Look away now ... a 'breathing' eye hangs outside Selfridges designed by Dadadandy. Photograph: Geoff Caddick/PA
Another season, another cultural gimmick in Selfridges. Oxford Street's very own shopping goliath has done the punk thing, the Vegas thing and even the Brazilian thing. Now we have surrealism at Selfridges.
Pleasing alliteration aside, it begs the question: why? Do we want art cluttering the walls of our high temple of retail heaven? Besides, what possible art exhibit could be as compelling as a prolonged and intimate gaze at Marc Jacobs' latest reworking of his modern-classic the Stam bag?
Don't get me wrong. I'm quite partial to some art now and again. But, I'm a shopping purist at heart and this cross-cultural pollination bothers me. Similarly, I'm annoyed by Carston Holler's slides in the Turbine Hall at London's Tate Modern. I know the complicated pram set love them, but why can't they just drive to Alton Towers?
For me the perfect couple of hours spent in Selfridges goes something like this: enter through the side door nearest the designer bag section, stroke and admire. Ride the escalator past menswear, alight on the second floor, spend some time in Miu Miu and Marc by Marc Jacobs before breezing through to the superbrand area for 20 perfect sadistic minutes spent among the outrageously priced but beautifully stocked rails in Balenciaga.
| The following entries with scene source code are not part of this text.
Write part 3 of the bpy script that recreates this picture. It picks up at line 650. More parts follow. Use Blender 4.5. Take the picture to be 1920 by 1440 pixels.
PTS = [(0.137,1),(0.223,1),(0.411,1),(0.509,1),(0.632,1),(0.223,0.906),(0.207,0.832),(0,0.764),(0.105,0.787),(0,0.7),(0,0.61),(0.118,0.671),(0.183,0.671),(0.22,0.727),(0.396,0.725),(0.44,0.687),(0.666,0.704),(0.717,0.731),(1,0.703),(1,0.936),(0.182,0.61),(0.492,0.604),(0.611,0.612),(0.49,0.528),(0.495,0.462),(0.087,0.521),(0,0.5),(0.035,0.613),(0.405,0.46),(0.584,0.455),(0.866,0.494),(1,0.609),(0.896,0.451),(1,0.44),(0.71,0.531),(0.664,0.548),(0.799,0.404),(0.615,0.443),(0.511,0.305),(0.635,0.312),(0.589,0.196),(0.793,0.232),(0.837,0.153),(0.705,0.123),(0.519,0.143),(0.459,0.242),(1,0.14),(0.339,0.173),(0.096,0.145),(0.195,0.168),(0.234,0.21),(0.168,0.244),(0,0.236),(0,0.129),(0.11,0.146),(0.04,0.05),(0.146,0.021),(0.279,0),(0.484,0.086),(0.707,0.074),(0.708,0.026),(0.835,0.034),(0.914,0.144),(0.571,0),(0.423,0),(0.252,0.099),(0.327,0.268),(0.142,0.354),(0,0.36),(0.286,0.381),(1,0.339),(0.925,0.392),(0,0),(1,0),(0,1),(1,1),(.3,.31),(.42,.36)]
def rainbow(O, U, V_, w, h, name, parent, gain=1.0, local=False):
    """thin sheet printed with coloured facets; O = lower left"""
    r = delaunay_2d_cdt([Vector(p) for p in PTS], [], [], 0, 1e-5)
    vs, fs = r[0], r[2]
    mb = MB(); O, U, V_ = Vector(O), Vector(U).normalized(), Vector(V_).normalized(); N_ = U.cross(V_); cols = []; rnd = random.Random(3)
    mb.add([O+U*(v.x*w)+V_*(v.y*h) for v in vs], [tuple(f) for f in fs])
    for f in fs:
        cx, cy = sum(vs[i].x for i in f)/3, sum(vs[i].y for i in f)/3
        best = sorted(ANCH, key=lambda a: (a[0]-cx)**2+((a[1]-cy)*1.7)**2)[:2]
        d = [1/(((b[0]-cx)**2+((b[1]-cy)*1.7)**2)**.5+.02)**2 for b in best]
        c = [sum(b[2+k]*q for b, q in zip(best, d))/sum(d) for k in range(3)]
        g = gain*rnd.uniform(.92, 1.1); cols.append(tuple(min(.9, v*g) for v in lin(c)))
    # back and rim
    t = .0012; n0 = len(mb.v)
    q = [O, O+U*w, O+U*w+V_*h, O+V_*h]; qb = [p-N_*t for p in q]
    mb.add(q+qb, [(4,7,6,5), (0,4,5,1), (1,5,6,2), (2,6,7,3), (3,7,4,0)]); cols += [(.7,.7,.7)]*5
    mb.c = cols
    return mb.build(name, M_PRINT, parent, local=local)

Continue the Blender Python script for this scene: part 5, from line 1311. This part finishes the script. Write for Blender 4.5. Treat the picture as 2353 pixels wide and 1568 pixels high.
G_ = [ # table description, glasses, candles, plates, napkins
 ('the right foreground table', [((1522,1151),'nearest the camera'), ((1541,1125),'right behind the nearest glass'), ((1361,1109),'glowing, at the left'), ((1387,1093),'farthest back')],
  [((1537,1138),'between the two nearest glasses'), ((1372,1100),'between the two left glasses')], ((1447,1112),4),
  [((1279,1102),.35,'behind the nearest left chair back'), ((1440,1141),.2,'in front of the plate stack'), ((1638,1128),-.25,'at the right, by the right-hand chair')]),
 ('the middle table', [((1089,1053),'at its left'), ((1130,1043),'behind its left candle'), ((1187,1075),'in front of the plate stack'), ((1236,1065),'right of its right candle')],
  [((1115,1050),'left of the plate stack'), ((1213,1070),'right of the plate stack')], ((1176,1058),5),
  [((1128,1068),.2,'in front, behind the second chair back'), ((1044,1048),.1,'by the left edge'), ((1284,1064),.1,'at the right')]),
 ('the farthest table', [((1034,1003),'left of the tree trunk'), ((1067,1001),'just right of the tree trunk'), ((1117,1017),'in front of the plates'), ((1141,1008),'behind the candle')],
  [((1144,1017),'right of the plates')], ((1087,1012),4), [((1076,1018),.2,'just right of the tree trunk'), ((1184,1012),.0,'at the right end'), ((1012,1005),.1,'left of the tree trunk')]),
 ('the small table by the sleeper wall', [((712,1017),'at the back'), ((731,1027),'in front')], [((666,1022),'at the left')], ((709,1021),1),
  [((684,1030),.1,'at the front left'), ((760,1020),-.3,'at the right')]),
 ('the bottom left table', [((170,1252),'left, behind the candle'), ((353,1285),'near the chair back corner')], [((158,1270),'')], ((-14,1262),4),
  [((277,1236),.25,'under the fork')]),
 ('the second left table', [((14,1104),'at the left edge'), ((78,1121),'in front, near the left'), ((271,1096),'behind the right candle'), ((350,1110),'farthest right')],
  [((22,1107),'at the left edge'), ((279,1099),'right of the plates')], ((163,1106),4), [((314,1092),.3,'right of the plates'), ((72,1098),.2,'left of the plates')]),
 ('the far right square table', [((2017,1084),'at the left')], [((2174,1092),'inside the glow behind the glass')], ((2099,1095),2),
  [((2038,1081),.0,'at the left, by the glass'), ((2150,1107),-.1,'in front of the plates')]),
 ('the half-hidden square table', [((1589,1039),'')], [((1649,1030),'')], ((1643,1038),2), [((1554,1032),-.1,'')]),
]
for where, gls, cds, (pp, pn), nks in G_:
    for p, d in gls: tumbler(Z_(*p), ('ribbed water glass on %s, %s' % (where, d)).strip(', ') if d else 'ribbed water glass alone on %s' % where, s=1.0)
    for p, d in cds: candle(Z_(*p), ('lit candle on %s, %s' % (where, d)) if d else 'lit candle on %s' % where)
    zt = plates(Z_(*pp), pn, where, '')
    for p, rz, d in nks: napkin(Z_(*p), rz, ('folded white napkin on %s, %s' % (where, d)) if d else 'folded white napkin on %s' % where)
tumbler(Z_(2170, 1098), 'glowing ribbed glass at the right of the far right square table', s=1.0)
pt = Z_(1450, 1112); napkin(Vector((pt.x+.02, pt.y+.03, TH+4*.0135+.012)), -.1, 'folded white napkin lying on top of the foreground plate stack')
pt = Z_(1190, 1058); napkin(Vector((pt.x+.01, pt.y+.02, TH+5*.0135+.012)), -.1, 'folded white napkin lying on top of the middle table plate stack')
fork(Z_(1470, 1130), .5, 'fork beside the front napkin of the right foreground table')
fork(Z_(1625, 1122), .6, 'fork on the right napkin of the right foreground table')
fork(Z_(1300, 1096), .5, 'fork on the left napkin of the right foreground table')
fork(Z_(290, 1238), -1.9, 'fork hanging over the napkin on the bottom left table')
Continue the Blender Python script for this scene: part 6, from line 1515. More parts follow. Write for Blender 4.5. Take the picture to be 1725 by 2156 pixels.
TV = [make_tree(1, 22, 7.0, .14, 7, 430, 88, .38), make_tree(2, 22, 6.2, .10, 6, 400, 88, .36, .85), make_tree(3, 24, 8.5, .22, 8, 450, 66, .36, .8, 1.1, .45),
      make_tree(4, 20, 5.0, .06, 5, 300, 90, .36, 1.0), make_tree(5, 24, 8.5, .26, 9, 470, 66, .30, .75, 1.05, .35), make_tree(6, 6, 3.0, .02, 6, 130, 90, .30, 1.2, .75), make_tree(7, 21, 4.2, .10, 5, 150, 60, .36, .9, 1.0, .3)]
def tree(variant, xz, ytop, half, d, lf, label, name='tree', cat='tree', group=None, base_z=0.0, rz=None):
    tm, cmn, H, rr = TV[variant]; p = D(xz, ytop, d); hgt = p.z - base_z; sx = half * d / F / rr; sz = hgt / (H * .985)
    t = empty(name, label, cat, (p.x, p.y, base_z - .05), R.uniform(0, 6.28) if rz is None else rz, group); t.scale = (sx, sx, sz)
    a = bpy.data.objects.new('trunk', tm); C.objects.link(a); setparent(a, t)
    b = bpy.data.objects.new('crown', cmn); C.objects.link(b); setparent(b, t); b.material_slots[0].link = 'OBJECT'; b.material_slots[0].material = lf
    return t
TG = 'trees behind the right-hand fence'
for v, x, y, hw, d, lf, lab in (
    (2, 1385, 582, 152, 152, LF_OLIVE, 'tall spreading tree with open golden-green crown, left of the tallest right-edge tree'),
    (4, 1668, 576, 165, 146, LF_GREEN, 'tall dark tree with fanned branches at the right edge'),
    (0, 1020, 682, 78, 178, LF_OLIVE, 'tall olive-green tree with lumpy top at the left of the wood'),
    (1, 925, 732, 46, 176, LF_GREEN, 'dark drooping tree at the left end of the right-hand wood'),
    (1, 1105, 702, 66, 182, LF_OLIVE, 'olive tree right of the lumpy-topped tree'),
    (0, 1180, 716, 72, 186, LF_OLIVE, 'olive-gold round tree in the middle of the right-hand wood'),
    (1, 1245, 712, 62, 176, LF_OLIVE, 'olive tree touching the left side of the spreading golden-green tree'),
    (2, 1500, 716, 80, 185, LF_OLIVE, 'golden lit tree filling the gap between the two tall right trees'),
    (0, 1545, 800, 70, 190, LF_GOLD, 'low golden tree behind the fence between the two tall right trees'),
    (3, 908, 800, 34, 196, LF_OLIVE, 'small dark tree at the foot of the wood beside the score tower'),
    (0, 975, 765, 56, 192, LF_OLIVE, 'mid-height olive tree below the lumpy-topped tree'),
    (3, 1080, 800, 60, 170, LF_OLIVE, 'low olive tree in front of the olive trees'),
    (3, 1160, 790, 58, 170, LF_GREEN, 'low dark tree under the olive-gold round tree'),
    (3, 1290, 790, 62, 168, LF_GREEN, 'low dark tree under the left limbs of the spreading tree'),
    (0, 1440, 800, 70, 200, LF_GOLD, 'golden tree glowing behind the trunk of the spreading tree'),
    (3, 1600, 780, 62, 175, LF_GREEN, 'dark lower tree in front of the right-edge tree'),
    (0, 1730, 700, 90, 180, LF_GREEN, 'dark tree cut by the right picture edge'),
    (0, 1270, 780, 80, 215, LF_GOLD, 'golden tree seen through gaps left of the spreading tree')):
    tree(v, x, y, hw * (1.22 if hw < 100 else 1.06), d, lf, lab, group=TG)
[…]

There's no time for art. Or at least, no time to actually look at it. My feeling is that Surrealism in Selfridges will inevitably be much like those weekly stories about women in Afghanistan on the pages of Grazia. It's all very well that they're there, but really who doesn't skip straight past them to get to the story about whether Kate Moss really has lost the plot?